## Task goal:
Print the data exactly as it is given, please.

## Dataset extract:
►

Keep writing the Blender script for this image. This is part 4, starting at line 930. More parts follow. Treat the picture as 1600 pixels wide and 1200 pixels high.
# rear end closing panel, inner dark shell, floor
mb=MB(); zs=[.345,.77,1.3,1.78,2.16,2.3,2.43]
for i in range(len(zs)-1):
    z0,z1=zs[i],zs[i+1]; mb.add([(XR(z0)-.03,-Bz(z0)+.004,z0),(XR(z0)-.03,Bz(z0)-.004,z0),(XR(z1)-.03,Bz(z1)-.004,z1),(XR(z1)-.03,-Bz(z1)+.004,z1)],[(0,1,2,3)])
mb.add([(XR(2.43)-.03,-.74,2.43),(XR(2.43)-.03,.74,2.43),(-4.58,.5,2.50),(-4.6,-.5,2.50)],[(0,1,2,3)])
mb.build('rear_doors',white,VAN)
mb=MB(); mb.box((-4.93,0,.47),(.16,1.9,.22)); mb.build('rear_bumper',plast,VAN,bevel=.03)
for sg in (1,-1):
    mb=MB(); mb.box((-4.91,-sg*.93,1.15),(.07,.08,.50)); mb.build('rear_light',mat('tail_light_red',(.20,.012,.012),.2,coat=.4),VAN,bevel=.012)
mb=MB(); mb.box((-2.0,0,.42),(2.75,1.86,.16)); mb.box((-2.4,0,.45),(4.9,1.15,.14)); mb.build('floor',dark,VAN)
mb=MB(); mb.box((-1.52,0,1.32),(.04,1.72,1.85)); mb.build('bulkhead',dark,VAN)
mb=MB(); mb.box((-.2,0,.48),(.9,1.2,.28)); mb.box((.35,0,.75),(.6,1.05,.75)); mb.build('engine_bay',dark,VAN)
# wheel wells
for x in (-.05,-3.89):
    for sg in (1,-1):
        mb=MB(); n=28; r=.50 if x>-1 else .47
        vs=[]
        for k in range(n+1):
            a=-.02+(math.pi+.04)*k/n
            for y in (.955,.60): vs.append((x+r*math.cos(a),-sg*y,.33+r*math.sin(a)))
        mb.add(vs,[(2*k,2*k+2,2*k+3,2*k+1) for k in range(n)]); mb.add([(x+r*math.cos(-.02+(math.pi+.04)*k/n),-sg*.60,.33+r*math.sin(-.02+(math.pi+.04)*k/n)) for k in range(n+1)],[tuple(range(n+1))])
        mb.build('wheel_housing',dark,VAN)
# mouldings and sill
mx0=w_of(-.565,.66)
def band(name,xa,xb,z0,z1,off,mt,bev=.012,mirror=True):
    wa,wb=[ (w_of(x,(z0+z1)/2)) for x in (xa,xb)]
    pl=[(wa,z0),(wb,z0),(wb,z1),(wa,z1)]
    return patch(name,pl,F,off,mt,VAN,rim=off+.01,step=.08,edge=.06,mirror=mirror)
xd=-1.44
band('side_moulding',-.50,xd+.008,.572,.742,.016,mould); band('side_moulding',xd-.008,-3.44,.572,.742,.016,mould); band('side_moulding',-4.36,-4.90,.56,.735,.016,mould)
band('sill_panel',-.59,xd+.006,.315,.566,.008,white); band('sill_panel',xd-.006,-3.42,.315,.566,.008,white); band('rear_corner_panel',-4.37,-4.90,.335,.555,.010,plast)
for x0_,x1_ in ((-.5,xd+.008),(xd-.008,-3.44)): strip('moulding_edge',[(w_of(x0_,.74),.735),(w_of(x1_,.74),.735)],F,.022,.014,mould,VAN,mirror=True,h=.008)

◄

## Solution for this task:
Keep writing the Blender script for this image. This is part 4, starting at line 930. More parts follow. Treat the picture as 1600 pixels wide and 1200 pixels high.
# rear end closing panel, inner dark shell, floor
mb=MB(); zs=[.345,.77,1.3,1.78,2.16,2.3,2.43]
for i in range(len(zs)-1):
    z0,z1=zs[i],zs[i+1]; mb.add([(XR(z0)-.03,-Bz(z0)+.004,z0),(XR(z0)-.03,Bz(z0)-.004,z0),(XR(z1)-.03,Bz(z1)-.004,z1),(XR(z1)-.03,-Bz(z1)+.004,z1)],[(0,1,2,3)])
mb.add([(XR(2.43)-.03,-.74,2.43),(XR(2.43)-.03,.74,2.43),(-4.58,.5,2.50),(-4.6,-.5,2.50)],[(0,1,2,3)])
mb.build('rear_doors',white,VAN)
mb=MB(); mb.box((-4.93,0,.47),(.16,1.9,.22)); mb.build('rear_bumper',plast,VAN,bevel=.03)
for sg in (1,-1):
    mb=MB(); mb.box((-4.91,-sg*.93,1.15),(.07,.08,.50)); mb.build('rear_light',mat('tail_light_red',(.20,.012,.012),.2,coat=.4),VAN,bevel=.012)
mb=MB(); mb.box((-2.0,0,.42),(2.75,1.86,.16)); mb.box((-2.4,0,.45),(4.9,1.15,.14)); mb.build('floor',dark,VAN)
mb=MB(); mb.box((-1.52,0,1.32),(.04,1.72,1.85)); mb.build('bulkhead',dark,VAN)
mb=MB(); mb.box((-.2,0,.48),(.9,1.2,.28)); mb.box((.35,0,.75),(.6,1.05,.75)); mb.build('engine_bay',dark,VAN)
# wheel wells
for x in (-.05,-3.89):
    for sg in (1,-1):
        mb=MB(); n=28; r=.50 if x>-1 else .47
        vs=[]
        for k in range(n+1):
            a=-.02+(math.pi+.04)*k/n
            for y in (.955,.60): vs.append((x+r*math.cos(a),-sg*y,.33+r*math.sin(a)))
        mb.add(vs,[(2*k,2*k+2,2*k+3,2*k+1) for k in range(n)]); mb.add([(x+r*math.cos(-.02+(math.pi+.04)*k/n),-sg*.60,.33+r*math.sin(-.02+(math.pi+.04)*k/n)) for k in range(n+1)],[tuple(range(n+1))])
        mb.build('wheel_housing',dark,VAN)
# mouldings and sill
mx0=w_of(-.565,.66)
def band(name,xa,xb,z0,z1,off,mt,bev=.012,mirror=True):
    wa,wb=[ (w_of(x,(z0+z1)/2)) for x in (xa,xb)]
    pl=[(wa,z0),(wb,z0),(wb,z1),(wa,z1)]
    return patch(name,pl,F,off,mt,VAN,rim=off+.01,step=.08,edge=.06,mirror=mirror)
xd=-1.44
band('side_moulding',-.50,xd+.008,.572,.742,.016,mould); band('side_moulding',xd-.008,-3.44,.572,.742,.016,mould); band('side_moulding',-4.36,-4.90,.56,.735,.016,mould)
band('sill_panel',-.59,xd+.006,.315,.566,.008,white); band('sill_panel',xd-.006,-3.42,.315,.566,.008,white); band('rear_corner_panel',-4.37,-4.90,.335,.555,.010,plast)
for x0_,x1_ in ((-.5,xd+.008),(xd-.008,-3.44)): strip('moulding_edge',[(w_of(x0_,.74),.735),(w_of(x1_,.74),.735)],F,.022,.014,mould,VAN,mirror=True,h=.008)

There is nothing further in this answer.